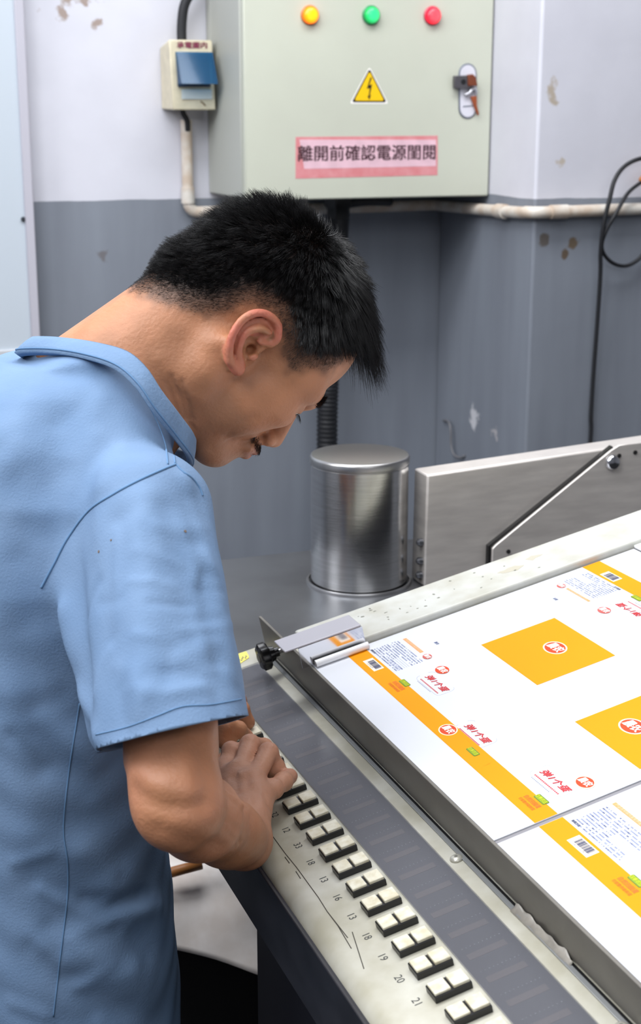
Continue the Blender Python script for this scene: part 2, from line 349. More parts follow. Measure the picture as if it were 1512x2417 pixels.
text('lettering', '承電圖内', .0135, lambda a, b, n: A([a, 3.0655-n, b]), mat('maroon ink', (126, 40, 72), .5), t, .885, 1.7915, bold=.0004, lift=.0009, sx=1.25)
obj('plastic_mark', *tube([bf(.899, 1.680, .001), bf(.905, 1.676, .001), bf(.909, 1.671, .001)], .0014, 6), mat('brown mark', (124, 106, 80), .5), t)
tag(obj('power_cable', *tube(spline([(.876, 3.11, 1.79), (.876, 3.11, 1.83), (.882, 3.108, 1.872), (.899, 3.104, 1.905), (.925, 3.10, 1.955), (.935, 3.10, 2.05), (.935, 3.10, 2.2)], 6), .0105, 14), blackrub, smooth=True), 'thick black cable curving down into the top of the breaker box', 'cable')
tag(obj('outlet_cable', *tube(spline([(.873, 3.112, 1.668), (.876, 3.114, 1.655), (.886, 3.12, 1.640), (.888, 3.125, 1.62)], 5), .006, 10), blackrub, smooth=True), 'short black cable from breaker box bottom into the white conduit', 'cable')
t = thing('conduit_pipe', (.888, 3.137, 1.44), 'white plastic conduit pipe running down the wall and along the dado line', 'pipe')
def elbow(c, a, b, r, n=6):   # quarter bend around corner c from direction a to direction b
    c, a, b = A(c), A(a), A(b); return [c+a*r*(1-math.sin(q))+b*r*(1-math.cos(q)) for q in np.linspace(0, math.pi/2, n)]
p = [A([.888, 3.135, 1.642]), A([.888, 3.135, 1.49])]+elbow((.888, 3.135, 1.447), (0, 0, 1), (1, 0, 0), .022)+[A([1.2, 3.135, 1.448])]
p += elbow((1.486, 3.135, 1.450), (-1, 0, 0), (0, -1, 0), .022)+[A([1.486, 2.9, 1.453])]
p += [A([1.486, 2.72, 1.457])]+elbow((1.486, 2.684, 1.459), (0, 1, 0), (1, 0, 0), .022)+[A([1.8, 2.684, 1.462]), A([2.5, 2.684, 1.468])]
obj('pipe_run', *tube(p, .0125, 16), pvc, t, smooth=True, shade_angle=60)
obj('coupling', *tube([(.888, 3.135, 1.500), (.888, 3.135, 1.466)], .0148, 16), pvc, t, smooth=True, shade_angle=60)
obj('coupling', *tube([(1.486, 2.83, 1.4545), (1.486, 2.795, 1.455)], .0155, 16), pvc, t, smooth=True, shade_angle=60)
obj('coupling', *tube([(1.53, 2.684, 1.4594), (1.57, 2.684, 1.4596)], .0146, 16), pvc, t, smooth=True, shade_angle=60)
# corrugated hose under cabinet
pth = spline([(1.211, 3.06, 1.4790), (1.211, 3.06, 1.43), (1.200, 3.06, 1.25), (1.186, 3.06, 1.02), (1.185, 3.06, .7), (1.185, 3.06, .35), (1.185, 3.04, .03)], 80)
t = thing('corrugated_hose', (1.185, 3.04, .0), 'black corrugated hose dropping from the cabinet behind the steel cylinder', 'hose')
obj('hose_wall', *tube(pth, .0235+.0022*np.cos(np.arange(len(pth))*math.pi*.72), 16), blackrub, t, smooth=True)
obj('gland', *lathe([(.034, 0), (.034, .02), (.027, .03), (.027, .052)], (1.211, 3.06, 1.4815), (0, 0, -1), 6), black_m, t, bevel=.002)
obj('cable_tail', *tube(spline([(1.215, 3.05, 1.462), (1.26, 3.04, 1.468), (1.30, 3.04, 1.468), (1.33, 3.05, 1.466)], 6), .011, 10), blackrub, t, smooth=True)
# cable coil and plug on the column
t = thing('hanging_cable', (1.64, 2.69, .9), 'black flex looped over and hanging down the right column', 'cable')
CY = 2.660
obj('hanging_flex', *tube(spline([PY(1560, 372, CY), PY(1512, 374, CY), PY(1474, 392, CY), PY(1450, 425, CY-.01), PY(1438, 470, CY-.015), PY(1424, 530, CY-.01), PY(1417, 590, CY), PY(1416, 650, CY+.01), PY(1409, 760, CY+.02), PY(1400, 880, CY+.028), PY(1394, 980, CY+.03), PY(1391, 1060, CY+.03), (1.636, 2.69, .6), (1.636, 2.69, .3)], 8), .0046, 8), blackrub, t, smooth=True)
obj('hanging_loop', *tube(spline([PY(1514, 429, CY+.01), PY(1482, 455, CY), PY(1455, 500, CY-.018), PY(1432, 540, CY-.012), PY(1420, 575, CY), PY(1425, 600, CY+.01), PY(1444, 620, CY+.015), PY(1470, 628, CY+.02), PY(1495, 620, CY+.02), PY(1520, 596, CY+.02), PY(1545, 540, CY+.02)], 8), .0040, 8), blackrub, t, smooth=True)
tag(obj('cable_plug', *lathe([(.008, 0), (.011, .008), (.012, .03), (.008, .045)], PY(1512, 428, CY+.008), (.9, 0, .35), 12), mat('orange plug', (206, 128, 58), .5), smooth=True), 'orange plug on the end of the looped black flex', 'plug')

def PX(x, y, X):
    r = ray(x, y); return CAM+r*(X/r[0])
tag(obj('wire_stub', *tube(spline([PX(1046, 992, 1.4995), PX(1058, 996, 1.490), PX(1063, 1015, 1.488), PX(1064, 1050, 1.488), PX(1070, 1072, 1.489), PX(1084, 1080, 1.494), PX(1096, 1076, 1.4995)], 6), .0028, 8), mat('grey wire', (112, 112, 116), .5), smooth=True), 'bent grey wire stub hanging from the scuffed column side above the steel guard', 'wire')

# ------------------------------------------------------------------ steel machine deck, cylinder, guard
ZD = .945
t = thing('steel_deck', (1.0, 1.96, 0), 'low brushed steel machine deck behind the operator', 'machine')
obj('deck_plate', *box(.55, 1.62, 1.742, 2.205, ZD-.05, ZD), deck_steel, t, bevel=.004)
obj('deck_apron', *box(.62, 1.60, 1.80, 2.19, ZD-.16, ZD-.0505), base_m, t)
obj('pedestal', *box(1.0, 1.58, 1.78, 2.17, 0, ZD-.1605), base_m, t)
C = (.834, 2.015)
m_ = MB(); m_.add(*lathe([(.0826, 0), (.0826, .003), (.0815, .005), (.0790, .005), (.0790, 0)], (C[0], C[1], ZD), seg=48)); m_.build('collar', mat('deck collar', (168, 168, 170), .35, .9), t, smooth=True, shade_angle=35)
t = thing('steel_cylinder', (C[0], C[1], ZD), 'upright polished steel cylinder with a flat lid on the deck', 'cylinder')
obj('cylinder_wall', *lathe([(.0755, .0055), (.0755, .19)], (*C, ZD), seg=96), cyl_steel, t, smooth=True, shade_angle=35)
obj('lid', *lathe([(.0745, .19), (.0745, .1925), (.0768, .1935), (.0768, .2015), (.0752, .2045), (.073, .205)], (*C, ZD), seg=64), mat('lid steel', (176, 175, 174), .33, 1.0), t, smooth=True, shade_angle=50)
obj('base_shade_disc', *lathe([(.0784, .0003), (.0784, .003)], (*C, ZD), seg=48), blackrub, t)  # black disc stands in for the shaded gap inside the collar
gp = thing('steel_guard', (1.25, 1.96, ZD), 'long upright steel guard box with a slanted hinge plate', 'guard')
gz = lambda a, b, tt: A([a, tt, b])
obj('guard_box', *prism([(.917, ZD+.0004), (1.62, ZD+.0004), (1.62, 1.160), (.919, 1.1235)], 1.952, 2.000, gz), steel, gp, bevel=.003)
obj('hinge_plate', *prism([(1.027, ZD+.0004), (1.62, ZD+.0004), (1.62, 1.1565), (1.262, 1.1475), (1.246, 1.1465), (1.232, 1.1395), (1.033, 1.0045), (1.027, .999)], 1.938, 1.943, gz), steel, gp, bevel=.0012)
obj('plate_shade_strip', *prism([(1.0225, ZD+.0004), (1.034, ZD+.0004), (1.034, 1.0), (1.24, 1.141), (1.2365, 1.1452), (1.0225, 1.0025)], 1.9432, 1.9515, gz), black_m, gp)  # black strip put in as the gap shadow behind the hinge plate
obj('pivot_bolt', *lathe([(.0125, 0), (.0125, .004), (.010, .007), (.004, .008)], (1.2345, 1.938, 1.1205), (0, -1, 0), 20), polish, gp, smooth=True, shade_angle=40)
for a, b in ((1.2465, 1.130), (1.276, 1.133), (1.0545, .992)):
    obj('rivet', *lathe([(.0035, 0), (.0035, .002)], (a, 1.938, b), (0, -1, 0), 10), mat('dark rivet', (56, 54, 54), .4, .5), gp)
for z in (1.015, .985, .962):
    obj('side_bolt', *lathe([(.006, 0), (.006, .006), (.003, .009)], (.917, 1.962, z), (-1, 0, 0), 10), mat('grey bolt', (120, 122, 128), .3, .8), gp, smooth=True, shade_angle=40)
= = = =
WHAT THIS TASK INVOLVES: State how many lines hold the word "from". The number is the whole answer.

WRITTEN RESPONSE: 5